Nachdem der Verbraucherzentrale Bundesverband E-Plus wegen der beiden Bestimmungen erfolglos abgemahnt hatte, erhob er Klage auf Unterlassung. Mit Urteil vom 14. Januar 2016 gab das Landgericht Potsdam dem Verbraucherschutz-Dachverband recht.

Urteilsbegründung
Die Richter halten fest, dass es sich bei der Angabe zum Datenvolumen um eine allgemeine Geschäftsbedingung handle, die der Inhaltskontrolle von § 307 BGB unterliege. Diese Klausel modifiziere die Hauptleistungspflicht gegen Treu und Glauben so, dass die Erreichung des Vertragszwecks gefährdet sei. Die Hauptleistungspflicht besteht für die Zivilkammer in der unbegrenzten Zurverfügungstellung des mobilen Internetzugangs. Zwar ergebe sich aus der Beschreibung eindeutig, dass nur 500 MB Datenvolumen pro Monat mit hoher Geschwindigkeit angeboten würden. Die angesprochenen Verkehrskreise erwarteten aber angesichts der Formulierung "Datenvolumen unbegrenzt" eine unbegrenzte Nutzung des Internets in zumutbarer Geschwindigkeit. Das Gericht identifiziert die angesprochenen Verkehrskreise als Intensiv-Nutzer, die auf Mobilgeräten Fotos und Videos betrachten, Musik streamen, Nachrichten-Apps und soziale Medien nutzen. Folglich versteht es unter zumutbarer Geschwindigkeit Highspeed. Eine Drosselung um das 500-Fache auf 56 Kbit/s käme einer Nicht-Zurverfügungstellung der Internetnutzung gleich.

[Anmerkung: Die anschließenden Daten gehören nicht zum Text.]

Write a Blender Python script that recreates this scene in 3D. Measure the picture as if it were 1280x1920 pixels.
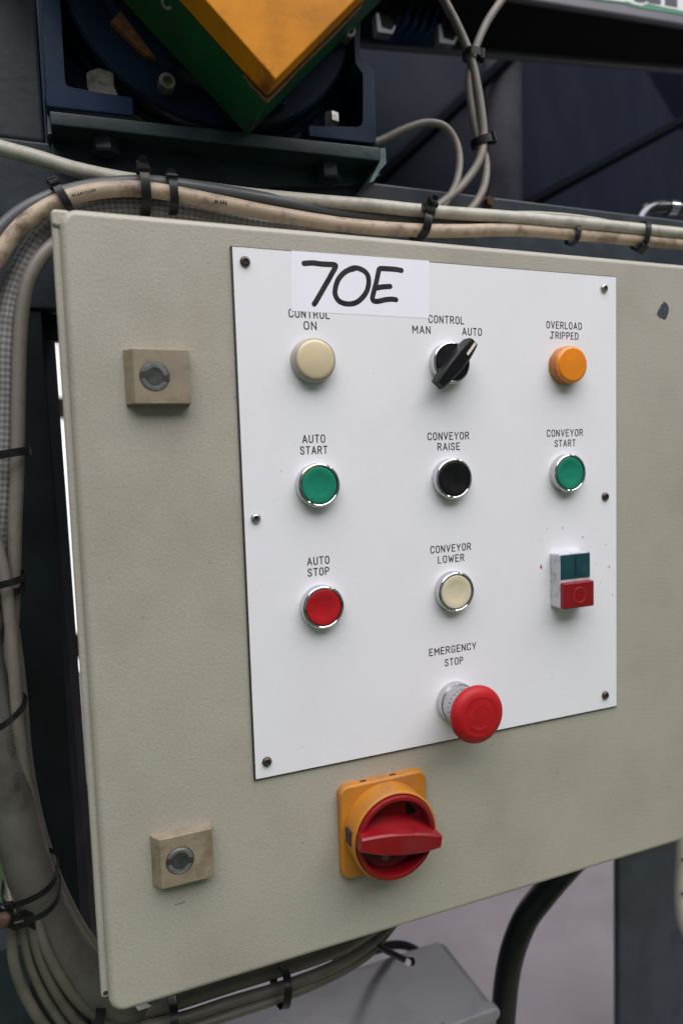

Die Bestimmung, wonach E-Plus ihre Leistungspflicht bei Service-Nummern, Auslandsverbindungen und internationalem Roaming einseitig einschränken darf, ist nach Auffassung des Landgerichts Potsdam unwirksam. Sie sei mit dem Grundgedanken von § 150 Abs. 2 BGB unvereinbar, wonach eine Vertragsannahme unter Änderungen eine Ablehnung verbunden mit einem neuen Angebot ist. Die Abweichung von der gesetzlichen Regelung führe zu einer unangemessenen Benachteiligung des Kunden. Dieser sei an einen Vertrag gebunden, den er vielleicht nicht abgeschlossen hätte, hätte er um die Leistungseinschränkung gewusst. Dass die eingeschränkten Leistungen nur zum Randbereich des Leistungsspektrums zählten, tue nichts zur Sache. Sie könnten für den Verbraucher eine zentrale Bedeutung haben, was gerade bei Auslandsverbindungen oft zutreffe. Die Landrichter akzeptieren zwar das Interesse der Beklagten, sich vor Zahlungsausfällen zu schützen. Den Aufwand, dem Kunden die teilweise Ablehnung mitzuteilen und ihm ein neues Angebot zu unterbreiten, halten sie jedoch für zumutbar.

Fazit
Mit diesem verbraucherfreundlichen Urteil steht das Landgericht Potsdam nicht alleine. 2013 untersagte das Landgericht Köln (Urteil vom 30.10.2013, Az. 26 O 211/13) der Deutschen Telekom die Drosselung der unter der Bezeichnung "Flatrate" angebotenen Internetverbindungen. Unter "Flatrate" verstünden Durchschnittskunden einen Festpreis für eine bestimmte Bandbreite ohne Einschränkungen. Ähnlich entschied das Landgericht München I in einem Urteil gegen Kabel Deutschland (Urteil vom 25.06.2014, Az. 37 O 1267/14). Allerdings ging es in beiden Fällen um Festnetz-Verbindungen. Sowohl die Kölner Richter als auch ihre Münchner Kollegen nahmen an, dass Verbraucher im Mobilfunkbereich allenfalls mit Geschwindigkeitsbeschränkungen zu rechnen hätten. Dazu kommt, dass in beiden Fällen die Vertragsbestimmung, die die Bandbreitenlimite enthielt, deutlich weniger offensichtlich platziert war.